Read the records and write them out again exactly.

- Recorded data -
----------------------------------------

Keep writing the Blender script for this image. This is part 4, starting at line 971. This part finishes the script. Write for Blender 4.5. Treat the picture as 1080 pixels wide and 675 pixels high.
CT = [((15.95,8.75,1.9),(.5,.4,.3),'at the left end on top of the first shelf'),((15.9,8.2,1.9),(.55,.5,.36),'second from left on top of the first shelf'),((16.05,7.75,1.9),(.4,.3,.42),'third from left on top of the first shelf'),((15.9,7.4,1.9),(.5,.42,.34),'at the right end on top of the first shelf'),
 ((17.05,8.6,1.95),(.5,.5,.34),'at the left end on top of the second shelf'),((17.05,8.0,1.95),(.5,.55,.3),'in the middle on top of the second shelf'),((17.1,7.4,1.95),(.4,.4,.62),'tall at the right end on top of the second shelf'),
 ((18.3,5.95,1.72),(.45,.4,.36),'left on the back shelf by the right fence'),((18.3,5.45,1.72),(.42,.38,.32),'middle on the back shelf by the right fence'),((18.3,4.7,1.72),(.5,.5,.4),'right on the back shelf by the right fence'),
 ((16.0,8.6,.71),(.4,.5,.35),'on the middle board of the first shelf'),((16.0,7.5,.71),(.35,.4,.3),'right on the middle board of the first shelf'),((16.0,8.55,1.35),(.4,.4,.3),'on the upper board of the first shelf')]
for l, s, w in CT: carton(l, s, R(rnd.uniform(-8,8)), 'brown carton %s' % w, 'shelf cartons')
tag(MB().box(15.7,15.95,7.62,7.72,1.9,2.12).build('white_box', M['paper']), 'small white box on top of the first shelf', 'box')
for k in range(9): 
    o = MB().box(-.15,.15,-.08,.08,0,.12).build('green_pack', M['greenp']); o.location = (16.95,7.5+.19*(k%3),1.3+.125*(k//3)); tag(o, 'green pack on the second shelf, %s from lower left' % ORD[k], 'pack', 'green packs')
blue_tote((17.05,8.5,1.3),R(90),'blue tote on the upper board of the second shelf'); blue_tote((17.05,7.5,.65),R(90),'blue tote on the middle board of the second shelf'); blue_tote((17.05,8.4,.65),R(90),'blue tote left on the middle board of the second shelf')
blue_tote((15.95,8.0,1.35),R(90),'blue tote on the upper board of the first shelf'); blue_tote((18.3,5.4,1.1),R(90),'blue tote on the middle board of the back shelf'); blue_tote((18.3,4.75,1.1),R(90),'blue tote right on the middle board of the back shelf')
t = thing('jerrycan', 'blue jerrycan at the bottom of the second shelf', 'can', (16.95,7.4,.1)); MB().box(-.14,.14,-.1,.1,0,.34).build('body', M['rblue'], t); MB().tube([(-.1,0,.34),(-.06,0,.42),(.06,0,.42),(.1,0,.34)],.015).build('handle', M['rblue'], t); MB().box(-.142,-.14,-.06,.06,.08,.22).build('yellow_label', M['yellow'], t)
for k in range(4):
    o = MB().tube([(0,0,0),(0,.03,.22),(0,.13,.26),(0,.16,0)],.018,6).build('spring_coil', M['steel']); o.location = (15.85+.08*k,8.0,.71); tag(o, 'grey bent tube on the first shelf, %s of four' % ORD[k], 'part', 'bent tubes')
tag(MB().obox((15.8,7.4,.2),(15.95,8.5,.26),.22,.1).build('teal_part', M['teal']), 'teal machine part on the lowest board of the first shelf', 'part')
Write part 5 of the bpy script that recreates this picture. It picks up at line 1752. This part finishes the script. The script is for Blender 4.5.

----------------------------------------

- Result -
Keep writing the Blender script for this image. This is part 4, starting at line 971. This part finishes the script. Write for Blender 4.5. Treat the picture as 1080 pixels wide and 675 pixels high.
CT = [((15.95,8.75,1.9),(.5,.4,.3),'at the left end on top of the first shelf'),((15.9,8.2,1.9),(.55,.5,.36),'second from left on top of the first shelf'),((16.05,7.75,1.9),(.4,.3,.42),'third from left on top of the first shelf'),((15.9,7.4,1.9),(.5,.42,.34),'at the right end on top of the first shelf'),
 ((17.05,8.6,1.95),(.5,.5,.34),'at the left end on top of the second shelf'),((17.05,8.0,1.95),(.5,.55,.3),'in the middle on top of the second shelf'),((17.1,7.4,1.95),(.4,.4,.62),'tall at the right end on top of the second shelf'),
 ((18.3,5.95,1.72),(.45,.4,.36),'left on the back shelf by the right fence'),((18.3,5.45,1.72),(.42,.38,.32),'middle on the back shelf by the right fence'),((18.3,4.7,1.72),(.5,.5,.4),'right on the back shelf by the right fence'),
 ((16.0,8.6,.71),(.4,.5,.35),'on the middle board of the first shelf'),((16.0,7.5,.71),(.35,.4,.3),'right on the middle board of the first shelf'),((16.0,8.55,1.35),(.4,.4,.3),'on the upper board of the first shelf')]
for l, s, w in CT: carton(l, s, R(rnd.uniform(-8,8)), 'brown carton %s' % w, 'shelf cartons')
tag(MB().box(15.7,15.95,7.62,7.72,1.9,2.12).build('white_box', M['paper']), 'small white box on top of the first shelf', 'box')
for k in range(9): 
    o = MB().box(-.15,.15,-.08,.08,0,.12).build('green_pack', M['greenp']); o.location = (16.95,7.5+.19*(k%3),1.3+.125*(k//3)); tag(o, 'green pack on the second shelf, %s from lower left' % ORD[k], 'pack', 'green packs')
blue_tote((17.05,8.5,1.3),R(90),'blue tote on the upper board of the second shelf'); blue_tote((17.05,7.5,.65),R(90),'blue tote on the middle board of the second shelf'); blue_tote((17.05,8.4,.65),R(90),'blue tote left on the middle board of the second shelf')
blue_tote((15.95,8.0,1.35),R(90),'blue tote on the upper board of the first shelf'); blue_tote((18.3,5.4,1.1),R(90),'blue tote on the middle board of the back shelf'); blue_tote((18.3,4.75,1.1),R(90),'blue tote right on the middle board of the back shelf')
t = thing('jerrycan', 'blue jerrycan at the bottom of the second shelf', 'can', (16.95,7.4,.1)); MB().box(-.14,.14,-.1,.1,0,.34).build('body', M['rblue'], t); MB().tube([(-.1,0,.34),(-.06,0,.42),(.06,0,.42),(.1,0,.34)],.015).build('handle', M['rblue'], t); MB().box(-.142,-.14,-.06,.06,.08,.22).build('yellow_label', M['yellow'], t)
for k in range(4):
    o = MB().tube([(0,0,0),(0,.03,.22),(0,.13,.26),(0,.16,0)],.018,6).build('spring_coil', M['steel']); o.location = (15.85+.08*k,8.0,.71); tag(o, 'grey bent tube on the first shelf, %s of four' % ORD[k], 'part', 'bent tubes')
tag(MB().obox((15.8,7.4,.2),(15.95,8.5,.26),.22,.1).build('teal_part', M['teal']), 'teal machine part on the lowest board of the first shelf', 'part')
Write part 5 of the bpy script that recreates this picture. It picks up at line 1752. This part finishes the script. The script is for Blender 4.5.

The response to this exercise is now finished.